She is an ‘en Plein air’ or Plein air painter, literally one who paints outside. This method of creating takes full advantage of changing weather and natural light and the predominant features of these works are their tonal qualities, color, loose brushwork, and softness of form.

Cobb honed her craft under the tutelage of Edward L. Loper, Sr., the renowned Delaware artist who worked, lived, and taught there. Loper worked for the Delaware Works Progress Administration (WPA) and like Cobb after him, was a designer and illustrator whose work was featured in the Index of Modern Design's 2002. Cobb served as a designer and illustrator for over 35 Time-Life books. She later became Art Director for Sports Illustrated magazine.

Cobb, who holds a Master of Fine Arts in Visual Communications from George Washington University and a Bachelor of Science in Art Education from Skidmore College, is currently Chair of the Studio Art Department at Georgetown Day School in Washington, D.C. and is an 8 term AP Studio Art Reader.

Of the Harlem Fine Art Show’s 2021 Virtual Art Fair she says, “It was refreshing to be asked to participate because it wasn't the same type of work that a lot of the other artists were doing. Cobb calls her work observational and it is very much driven by locations.

Her residencies have included painting Plein air in France, Spain, Italy, Africa, and Canada. She paints lush, romantic landscapes, vineyards, and tablescapes from across the world. She first exhibited with the Harlem Fine Arts Show in Martha’s Vineyard, and included in her portfolio are the Ocean Park gazebo in Oaks Bluff as well as some of the ‘gingerbread trimmed, ornate, Victorian homes there. Her other favorite locales are Rock Creek Park or Georgetown in her D.C. hometown.

This will be Cobb’s first virtual show and she is excited by the broader, global audience her work will be exposed to. “I’m happy to reach this unlimited audience.”

In reflecting on last summer’s racial reckoning as an educator she says her focus has been on “helping my students understand the situation and helping them interpret the meaning of social justice.” Her virtual teaching duties she says have taken up a tremendous amount of time so she herself has not painted to any great extent but will have some new work in the show.
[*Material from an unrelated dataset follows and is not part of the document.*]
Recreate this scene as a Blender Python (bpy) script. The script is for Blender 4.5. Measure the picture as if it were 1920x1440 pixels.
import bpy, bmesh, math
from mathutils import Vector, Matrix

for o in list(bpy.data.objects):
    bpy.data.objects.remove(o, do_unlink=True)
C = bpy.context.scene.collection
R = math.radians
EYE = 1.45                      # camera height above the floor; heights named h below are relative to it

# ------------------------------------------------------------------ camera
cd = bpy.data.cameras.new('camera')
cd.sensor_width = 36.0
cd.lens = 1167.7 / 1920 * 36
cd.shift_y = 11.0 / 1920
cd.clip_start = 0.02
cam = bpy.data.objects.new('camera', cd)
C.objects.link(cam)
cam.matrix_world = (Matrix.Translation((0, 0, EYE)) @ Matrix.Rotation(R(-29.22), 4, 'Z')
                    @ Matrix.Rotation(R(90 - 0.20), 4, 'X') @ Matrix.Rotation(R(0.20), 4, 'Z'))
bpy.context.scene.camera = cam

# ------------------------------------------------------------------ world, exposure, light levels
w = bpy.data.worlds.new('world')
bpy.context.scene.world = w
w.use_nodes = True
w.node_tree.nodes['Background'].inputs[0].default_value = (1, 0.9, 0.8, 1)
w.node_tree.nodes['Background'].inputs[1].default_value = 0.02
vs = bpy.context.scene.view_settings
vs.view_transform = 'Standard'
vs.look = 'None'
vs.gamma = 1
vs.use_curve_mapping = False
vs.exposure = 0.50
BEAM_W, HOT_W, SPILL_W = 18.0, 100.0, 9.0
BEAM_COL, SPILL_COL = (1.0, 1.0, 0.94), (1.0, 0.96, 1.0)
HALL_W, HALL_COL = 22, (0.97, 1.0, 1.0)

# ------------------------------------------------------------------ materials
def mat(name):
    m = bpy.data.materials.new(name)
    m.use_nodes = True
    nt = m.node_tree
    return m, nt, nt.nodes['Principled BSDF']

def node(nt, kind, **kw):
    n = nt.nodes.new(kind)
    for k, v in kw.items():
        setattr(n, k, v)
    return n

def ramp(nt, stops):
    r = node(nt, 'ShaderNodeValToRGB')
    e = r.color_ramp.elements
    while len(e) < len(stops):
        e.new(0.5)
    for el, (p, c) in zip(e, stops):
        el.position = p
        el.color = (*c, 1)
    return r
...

Of her work she’d like potential buyers to understand the process and how it is literally standing in front of nature with your easel and copying what you see. Also paramount to the process is the blending of paints, abutting each color closely to the next resulting in thousands of brush strokes. Loper, she says, was the biggest influence in her life and she studied with him for 15 years. “There are very few Black artists who work the way I do, and it is due to his tutelage.” She believes that time will see Loper become more widely recognized for his work and career as an artist and educator. Until then you may experience Cobb's work during the HFAS 2021 Virtual Art Fair that runs through July 31.